The day I stopped letting the scale determine my worth

One-Fine-DayMost mornings people get up make some coffee, get dressed, eat breakfast, and brush their teeth. I do all the above and have added one very special activity to my morning routine…I examine the size of my body by standing naked in front of the mirror and jiggle my fat.
A couple of weeks ago while I disapprovingly grabbing handfuls of fat this thought crossed my mind…
“I wonder what God thinks about me standing in front of the mirror jiggling my fat?”
From the age of five years I knew the smaller I was the more people would love and accept me. I grew-up without media. But I did grow up with a grandmother and mother who based their worthiness on small thighs and a tiny waist.
I started weighing myself daily in the 7th grade and I dreaded the scale. The number was more than a number. The number on the scale was my mood for the day, a measurement of my worthiness, beauty, and lovability. Gaining was dissatisfaction and losing was a high.
Three years ago (I am now 37 years old) while I was walking to the scale at the gym, I felt this soft voice say, “You no longer need the scale to be worthy.” And I thought, “Okay” and walked away from the scale. I have been walking away from the scale for three years. But let me tell you, the first month of not weighing myself was like going off of crack. I experienced trouble sleeping, irritability, feeling restless, nervous, and an intense craving to weigh myself. I had no idea how addicted I was to the scale.
Last night I was paging through Isaiah, and in the columns I noticed I had written several times, “Lord, help me to get rid of my idols.” I wrote these words over seven years ago. I do not know if I knew what my idols were at the time, but looking back I now realize the scale was one of my idols.
Back to the mirror, I think God laughs and says, “Oh my child, when are you going to see you are enough for me jiggle bits and all.”

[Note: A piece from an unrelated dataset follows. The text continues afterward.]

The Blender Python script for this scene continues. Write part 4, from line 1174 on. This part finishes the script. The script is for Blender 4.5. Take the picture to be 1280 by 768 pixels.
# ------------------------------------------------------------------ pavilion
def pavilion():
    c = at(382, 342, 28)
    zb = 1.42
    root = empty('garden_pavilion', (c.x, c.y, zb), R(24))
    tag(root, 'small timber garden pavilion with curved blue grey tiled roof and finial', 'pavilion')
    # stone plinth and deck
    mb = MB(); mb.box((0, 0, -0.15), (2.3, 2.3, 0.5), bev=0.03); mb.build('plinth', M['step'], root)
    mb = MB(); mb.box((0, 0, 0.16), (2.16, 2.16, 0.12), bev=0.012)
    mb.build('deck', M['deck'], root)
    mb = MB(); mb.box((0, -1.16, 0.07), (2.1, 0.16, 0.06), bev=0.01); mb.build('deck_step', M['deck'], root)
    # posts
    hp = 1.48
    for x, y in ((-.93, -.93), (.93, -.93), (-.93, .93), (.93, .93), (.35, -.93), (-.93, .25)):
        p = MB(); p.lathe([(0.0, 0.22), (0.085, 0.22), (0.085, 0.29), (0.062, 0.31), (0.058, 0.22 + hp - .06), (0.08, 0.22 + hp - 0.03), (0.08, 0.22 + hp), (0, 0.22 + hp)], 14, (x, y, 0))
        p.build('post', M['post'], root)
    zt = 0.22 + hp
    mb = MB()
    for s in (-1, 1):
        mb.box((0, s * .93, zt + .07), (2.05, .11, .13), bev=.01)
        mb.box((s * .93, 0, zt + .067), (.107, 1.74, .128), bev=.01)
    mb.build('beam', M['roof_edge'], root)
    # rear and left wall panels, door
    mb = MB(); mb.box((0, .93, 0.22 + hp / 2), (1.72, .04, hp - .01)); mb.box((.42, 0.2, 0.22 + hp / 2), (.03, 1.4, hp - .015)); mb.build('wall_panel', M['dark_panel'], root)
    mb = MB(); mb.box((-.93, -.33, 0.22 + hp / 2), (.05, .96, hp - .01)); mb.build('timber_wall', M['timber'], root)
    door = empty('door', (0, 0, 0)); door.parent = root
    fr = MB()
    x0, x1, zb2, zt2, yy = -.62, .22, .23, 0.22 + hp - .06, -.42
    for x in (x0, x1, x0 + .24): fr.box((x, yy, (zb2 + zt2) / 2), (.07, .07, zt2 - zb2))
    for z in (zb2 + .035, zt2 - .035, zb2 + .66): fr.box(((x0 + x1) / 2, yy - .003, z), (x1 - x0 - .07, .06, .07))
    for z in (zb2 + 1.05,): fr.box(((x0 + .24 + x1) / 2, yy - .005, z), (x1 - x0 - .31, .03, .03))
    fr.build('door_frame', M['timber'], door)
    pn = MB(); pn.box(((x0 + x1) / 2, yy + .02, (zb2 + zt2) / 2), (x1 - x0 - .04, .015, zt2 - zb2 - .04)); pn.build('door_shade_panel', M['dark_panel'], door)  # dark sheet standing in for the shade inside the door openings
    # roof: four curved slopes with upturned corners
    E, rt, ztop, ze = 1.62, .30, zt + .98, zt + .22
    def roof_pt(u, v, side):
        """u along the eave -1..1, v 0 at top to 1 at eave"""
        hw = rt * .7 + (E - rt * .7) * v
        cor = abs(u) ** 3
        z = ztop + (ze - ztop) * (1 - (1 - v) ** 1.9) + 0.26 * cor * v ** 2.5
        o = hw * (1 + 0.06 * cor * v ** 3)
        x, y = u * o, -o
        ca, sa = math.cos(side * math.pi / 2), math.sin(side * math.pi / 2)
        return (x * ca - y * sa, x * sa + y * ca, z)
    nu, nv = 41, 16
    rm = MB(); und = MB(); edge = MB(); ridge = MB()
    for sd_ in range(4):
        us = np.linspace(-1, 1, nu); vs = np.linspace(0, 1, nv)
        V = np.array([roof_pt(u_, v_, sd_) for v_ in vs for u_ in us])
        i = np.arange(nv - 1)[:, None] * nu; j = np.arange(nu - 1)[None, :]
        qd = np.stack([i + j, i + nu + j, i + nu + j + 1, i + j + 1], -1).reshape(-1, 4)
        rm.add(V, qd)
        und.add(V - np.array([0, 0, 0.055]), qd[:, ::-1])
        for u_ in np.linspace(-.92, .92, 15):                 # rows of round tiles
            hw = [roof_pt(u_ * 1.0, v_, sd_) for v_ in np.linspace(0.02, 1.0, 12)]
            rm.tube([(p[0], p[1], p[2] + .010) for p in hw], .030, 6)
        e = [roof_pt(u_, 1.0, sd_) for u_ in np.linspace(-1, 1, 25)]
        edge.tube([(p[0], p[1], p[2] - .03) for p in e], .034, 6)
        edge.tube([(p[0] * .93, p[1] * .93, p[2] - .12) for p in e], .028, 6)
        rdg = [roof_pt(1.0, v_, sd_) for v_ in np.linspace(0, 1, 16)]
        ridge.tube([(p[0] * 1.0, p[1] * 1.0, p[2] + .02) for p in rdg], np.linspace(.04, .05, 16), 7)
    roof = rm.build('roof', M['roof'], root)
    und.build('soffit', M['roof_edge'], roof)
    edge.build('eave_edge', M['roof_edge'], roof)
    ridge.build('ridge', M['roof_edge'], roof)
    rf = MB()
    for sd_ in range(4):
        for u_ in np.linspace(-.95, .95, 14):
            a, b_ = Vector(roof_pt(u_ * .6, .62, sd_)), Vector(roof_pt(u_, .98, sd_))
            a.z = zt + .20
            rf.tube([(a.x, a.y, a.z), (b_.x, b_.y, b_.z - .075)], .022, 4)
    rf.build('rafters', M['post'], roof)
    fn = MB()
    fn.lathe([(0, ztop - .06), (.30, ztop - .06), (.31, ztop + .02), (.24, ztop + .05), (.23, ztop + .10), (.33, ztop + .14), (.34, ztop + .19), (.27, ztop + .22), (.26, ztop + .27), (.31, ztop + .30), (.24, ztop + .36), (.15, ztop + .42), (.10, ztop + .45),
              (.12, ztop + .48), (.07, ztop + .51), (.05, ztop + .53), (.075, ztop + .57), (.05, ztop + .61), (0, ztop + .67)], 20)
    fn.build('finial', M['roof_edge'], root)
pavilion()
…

I am getting myself ready to give-up finding myself worth in the mirror. With each step of walking away from worthiness constructed from size of my thighs, I walk towards my Father who not only accepts me just as I am he loves me.
When I find myself getting anxious about how I look I press each of my fingers with my thumb and tenderly whisper to myself, “I am enough. I am loveable. I am worthy. I am beautiful.”